McCarren Park Pool Speaks Out: “I expected heavy volumes of pee.”
An open letter from the McCarren Park Pool:
When you’re a pool you need to realize right off the bat that a couple thousand kids are going to pee in you everyday. You suffer that humiliation willingly because of the joy you bring them. What’s a little pee against thousands of smiling faces? Besides, there’s chlorine in the water. There isn’t a pool in the world that doesn’t experience the same thing, except for maybe those really fancy pools in hotels that don’t allow children. But we public pools take our golden showers with pride, knowing that we are serving our communities with a FREE way to cool down in the summertime.
Thus, when I – the McCarren Park Pool – opened last June, I expected some heavy volumes of pee, a little garbage, the occasional dollar bill, and probably some fat guys in white t-shirts swimming with sneakers on. What I didn’t expect was that some classless d-bags would start doing backflips into me. Okay, there’s a reason I don’t allow backflips: some showoff invariably gets hurt trying to impress the ladies, and I wind up getting sued. How fair is that? So I don’t allow them and my owners are so kind as to contract lifeguards to keep that from going down. Now, you would expect patrons to listen to these lifeguards, but alas they don’t, so my day gets disrupted when these jerks start shoving the lifeguards around and then we have to shut down early. I’m the kind of pool that needs a schedule and a routine. I can’t deal with chaos… not since Nancy left me.
For a while after that first incident, everyone seemed to calm down, allowing my cool waters to soothe their hot tempers. But soon the fragile peace collapsed with a series of incidents that makes me just want to leave the public sector entirely. I have cousins in the great lakes. Do you think they get their waters stirred up by rioting Jersey-shore wannabes? Do you think they’ve ever had pepper spray in their waters? Back when I was a mere wading pool, I used to make fun of my cousins by asking them how bear shit tasted.

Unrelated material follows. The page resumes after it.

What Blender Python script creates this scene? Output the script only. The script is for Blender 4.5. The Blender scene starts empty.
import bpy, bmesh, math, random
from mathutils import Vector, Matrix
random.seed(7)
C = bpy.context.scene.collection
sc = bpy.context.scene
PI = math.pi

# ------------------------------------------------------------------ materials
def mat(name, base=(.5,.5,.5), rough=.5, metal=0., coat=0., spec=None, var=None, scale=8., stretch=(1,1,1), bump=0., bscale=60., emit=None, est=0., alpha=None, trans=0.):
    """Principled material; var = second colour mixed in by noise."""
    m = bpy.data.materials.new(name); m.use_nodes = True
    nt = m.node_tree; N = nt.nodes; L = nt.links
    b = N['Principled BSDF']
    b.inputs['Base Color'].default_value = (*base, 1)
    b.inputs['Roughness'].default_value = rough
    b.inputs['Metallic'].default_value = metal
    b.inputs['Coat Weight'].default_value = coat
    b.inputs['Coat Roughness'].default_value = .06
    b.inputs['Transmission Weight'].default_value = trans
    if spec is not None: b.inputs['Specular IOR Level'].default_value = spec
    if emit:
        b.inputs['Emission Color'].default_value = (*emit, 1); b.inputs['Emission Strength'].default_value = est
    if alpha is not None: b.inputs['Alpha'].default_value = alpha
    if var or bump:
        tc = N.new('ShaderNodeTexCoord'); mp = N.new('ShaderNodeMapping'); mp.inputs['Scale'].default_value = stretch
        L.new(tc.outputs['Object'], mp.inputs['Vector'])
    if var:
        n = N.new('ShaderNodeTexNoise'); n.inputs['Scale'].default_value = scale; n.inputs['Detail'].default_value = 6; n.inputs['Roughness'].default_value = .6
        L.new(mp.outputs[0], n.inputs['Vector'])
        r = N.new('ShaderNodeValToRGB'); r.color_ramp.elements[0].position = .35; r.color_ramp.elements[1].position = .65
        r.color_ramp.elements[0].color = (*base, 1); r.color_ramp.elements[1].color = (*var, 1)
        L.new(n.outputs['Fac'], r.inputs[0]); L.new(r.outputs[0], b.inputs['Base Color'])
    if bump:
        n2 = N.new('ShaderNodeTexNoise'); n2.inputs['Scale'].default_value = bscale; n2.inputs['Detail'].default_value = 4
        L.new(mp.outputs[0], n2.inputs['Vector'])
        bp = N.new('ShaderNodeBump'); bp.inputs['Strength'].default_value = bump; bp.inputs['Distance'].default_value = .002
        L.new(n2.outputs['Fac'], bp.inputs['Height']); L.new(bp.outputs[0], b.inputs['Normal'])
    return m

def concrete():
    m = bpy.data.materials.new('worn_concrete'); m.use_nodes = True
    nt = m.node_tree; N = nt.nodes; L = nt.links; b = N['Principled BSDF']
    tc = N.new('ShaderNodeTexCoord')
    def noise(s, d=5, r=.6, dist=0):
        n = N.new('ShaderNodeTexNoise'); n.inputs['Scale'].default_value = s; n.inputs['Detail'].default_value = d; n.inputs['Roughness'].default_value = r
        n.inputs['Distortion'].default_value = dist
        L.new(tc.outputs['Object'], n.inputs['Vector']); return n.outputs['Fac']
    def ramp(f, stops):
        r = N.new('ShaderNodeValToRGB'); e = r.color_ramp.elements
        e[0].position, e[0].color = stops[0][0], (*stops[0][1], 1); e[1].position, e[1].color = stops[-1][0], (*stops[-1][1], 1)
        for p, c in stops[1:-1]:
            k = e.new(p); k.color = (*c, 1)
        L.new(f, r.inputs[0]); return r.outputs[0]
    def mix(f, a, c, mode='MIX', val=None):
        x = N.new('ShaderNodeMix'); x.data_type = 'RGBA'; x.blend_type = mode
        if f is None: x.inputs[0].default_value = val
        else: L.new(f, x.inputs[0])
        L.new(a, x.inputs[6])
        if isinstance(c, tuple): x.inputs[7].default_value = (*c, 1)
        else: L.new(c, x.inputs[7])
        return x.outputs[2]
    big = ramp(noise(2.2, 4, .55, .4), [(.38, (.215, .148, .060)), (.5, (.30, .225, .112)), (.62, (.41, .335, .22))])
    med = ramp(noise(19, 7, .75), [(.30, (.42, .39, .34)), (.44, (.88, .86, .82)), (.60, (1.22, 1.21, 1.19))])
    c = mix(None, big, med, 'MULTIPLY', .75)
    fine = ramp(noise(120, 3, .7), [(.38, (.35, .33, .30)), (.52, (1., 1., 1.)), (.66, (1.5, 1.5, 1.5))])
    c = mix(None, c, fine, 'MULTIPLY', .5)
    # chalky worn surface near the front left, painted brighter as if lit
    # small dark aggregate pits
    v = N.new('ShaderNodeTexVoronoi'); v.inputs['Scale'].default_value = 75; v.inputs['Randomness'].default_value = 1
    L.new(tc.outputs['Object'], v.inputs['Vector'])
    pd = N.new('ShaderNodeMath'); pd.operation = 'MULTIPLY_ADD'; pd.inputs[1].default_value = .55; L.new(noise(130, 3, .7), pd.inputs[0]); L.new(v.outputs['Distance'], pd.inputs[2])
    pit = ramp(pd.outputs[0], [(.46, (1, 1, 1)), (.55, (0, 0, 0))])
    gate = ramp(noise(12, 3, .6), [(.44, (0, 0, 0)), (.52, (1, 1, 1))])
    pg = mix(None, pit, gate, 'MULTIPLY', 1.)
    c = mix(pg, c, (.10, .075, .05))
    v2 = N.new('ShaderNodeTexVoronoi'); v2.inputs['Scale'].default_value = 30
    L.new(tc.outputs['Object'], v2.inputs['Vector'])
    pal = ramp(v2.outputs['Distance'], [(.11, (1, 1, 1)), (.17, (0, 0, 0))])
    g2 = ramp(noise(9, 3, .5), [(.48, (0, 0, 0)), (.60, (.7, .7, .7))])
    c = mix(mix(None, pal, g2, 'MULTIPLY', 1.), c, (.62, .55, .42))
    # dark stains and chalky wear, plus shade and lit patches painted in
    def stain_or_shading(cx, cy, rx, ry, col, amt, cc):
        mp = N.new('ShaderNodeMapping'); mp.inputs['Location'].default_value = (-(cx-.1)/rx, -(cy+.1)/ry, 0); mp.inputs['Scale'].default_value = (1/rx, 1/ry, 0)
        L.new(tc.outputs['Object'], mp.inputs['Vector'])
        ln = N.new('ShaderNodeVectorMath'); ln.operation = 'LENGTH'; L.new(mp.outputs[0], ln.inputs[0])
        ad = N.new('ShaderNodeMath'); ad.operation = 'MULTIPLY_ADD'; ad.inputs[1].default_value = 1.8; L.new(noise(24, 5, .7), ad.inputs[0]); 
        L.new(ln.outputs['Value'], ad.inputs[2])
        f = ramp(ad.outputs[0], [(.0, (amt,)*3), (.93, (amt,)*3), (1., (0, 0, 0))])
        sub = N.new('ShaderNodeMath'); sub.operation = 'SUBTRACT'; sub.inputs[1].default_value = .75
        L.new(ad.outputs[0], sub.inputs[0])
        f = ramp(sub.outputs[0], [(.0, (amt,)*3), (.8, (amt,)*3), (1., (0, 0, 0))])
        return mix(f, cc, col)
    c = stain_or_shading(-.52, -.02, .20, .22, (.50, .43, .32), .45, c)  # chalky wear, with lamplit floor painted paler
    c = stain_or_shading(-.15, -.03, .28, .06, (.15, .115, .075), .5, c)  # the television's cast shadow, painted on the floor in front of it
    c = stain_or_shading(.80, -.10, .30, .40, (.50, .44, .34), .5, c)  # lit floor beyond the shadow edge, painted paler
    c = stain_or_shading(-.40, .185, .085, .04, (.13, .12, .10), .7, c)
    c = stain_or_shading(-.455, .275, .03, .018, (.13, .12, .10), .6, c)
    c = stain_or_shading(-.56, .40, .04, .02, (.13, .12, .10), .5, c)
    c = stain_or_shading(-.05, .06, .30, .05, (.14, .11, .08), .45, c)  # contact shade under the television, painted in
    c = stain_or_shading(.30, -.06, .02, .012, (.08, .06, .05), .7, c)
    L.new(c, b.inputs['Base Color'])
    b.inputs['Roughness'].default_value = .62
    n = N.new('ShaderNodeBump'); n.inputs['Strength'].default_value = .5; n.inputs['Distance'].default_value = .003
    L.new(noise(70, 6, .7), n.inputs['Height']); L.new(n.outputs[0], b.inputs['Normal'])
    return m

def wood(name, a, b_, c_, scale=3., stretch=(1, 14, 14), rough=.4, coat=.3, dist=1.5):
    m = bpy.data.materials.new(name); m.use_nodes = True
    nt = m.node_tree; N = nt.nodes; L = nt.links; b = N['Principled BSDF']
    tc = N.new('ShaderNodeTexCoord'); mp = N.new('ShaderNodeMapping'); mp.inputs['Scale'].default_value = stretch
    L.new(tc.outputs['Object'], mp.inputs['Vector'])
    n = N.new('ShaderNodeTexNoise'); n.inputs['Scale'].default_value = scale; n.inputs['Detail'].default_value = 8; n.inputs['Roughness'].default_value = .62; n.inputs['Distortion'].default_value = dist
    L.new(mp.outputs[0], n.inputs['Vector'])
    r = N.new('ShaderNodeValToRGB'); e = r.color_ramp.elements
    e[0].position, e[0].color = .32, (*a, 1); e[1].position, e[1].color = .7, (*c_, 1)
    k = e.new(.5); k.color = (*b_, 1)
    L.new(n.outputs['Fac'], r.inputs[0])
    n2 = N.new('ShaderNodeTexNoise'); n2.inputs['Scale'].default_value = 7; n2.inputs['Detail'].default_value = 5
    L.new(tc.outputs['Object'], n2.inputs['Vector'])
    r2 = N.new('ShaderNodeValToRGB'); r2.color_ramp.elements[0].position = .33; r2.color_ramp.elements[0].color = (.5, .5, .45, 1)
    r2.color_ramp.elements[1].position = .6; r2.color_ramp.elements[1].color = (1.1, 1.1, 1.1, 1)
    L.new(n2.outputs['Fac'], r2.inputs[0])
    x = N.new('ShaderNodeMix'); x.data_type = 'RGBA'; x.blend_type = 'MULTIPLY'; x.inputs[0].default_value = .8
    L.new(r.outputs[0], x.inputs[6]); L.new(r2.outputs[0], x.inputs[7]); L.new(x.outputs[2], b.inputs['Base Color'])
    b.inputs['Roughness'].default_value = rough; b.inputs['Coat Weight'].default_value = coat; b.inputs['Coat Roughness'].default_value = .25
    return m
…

But a few weeks ago, someone pooped in me. Yeah. How do you even accomplish that in public? I didn’t even notice it! You’d think the newspaper and grunting would have tipped off the lifeguards but nope. Nothing. Then some little kid stepped in it. Well, there go the smiles that I’m supposed to bringing to their faces. Truth be told, I would prefer to have bears defecating in me. There’s something natural and pure about that. I can imagine bear doodoo smelling like honey and red meat, which is probably a rather alluring combo. The McCarren Park Mystery Defecator, on the other hand, lives on hot fries and slurpees. Gross.
To make matters worse, the media just clings to each and every blemish on my nearly pristine history. It’s not like anyone is getting hurt… well except for that girl with the broken nose, but to be fair that technically happened outside of me. Still, to read the newspapers, you’d think I was operating in early 90s South Central. I’m a pool, not a monastery! I’m not charging $200 per entry. I’m not located in the W hotel. I’m a pool for the people. If the people turn out to be a bunch of angry, Quest for Fire Neanderthal Mad Max Jabrones, that’s not my fault.
Now, my owners are even thinking about instituting a registration system next year. Well great, now the cool people will really want to come. Man, I was told there would be premo bods swimming around in me. I was told it would some sort of glorious pool party free-for-all with
Brooklyn’s hottest inhabitants.
Instead here I am fantasizing about bear shit.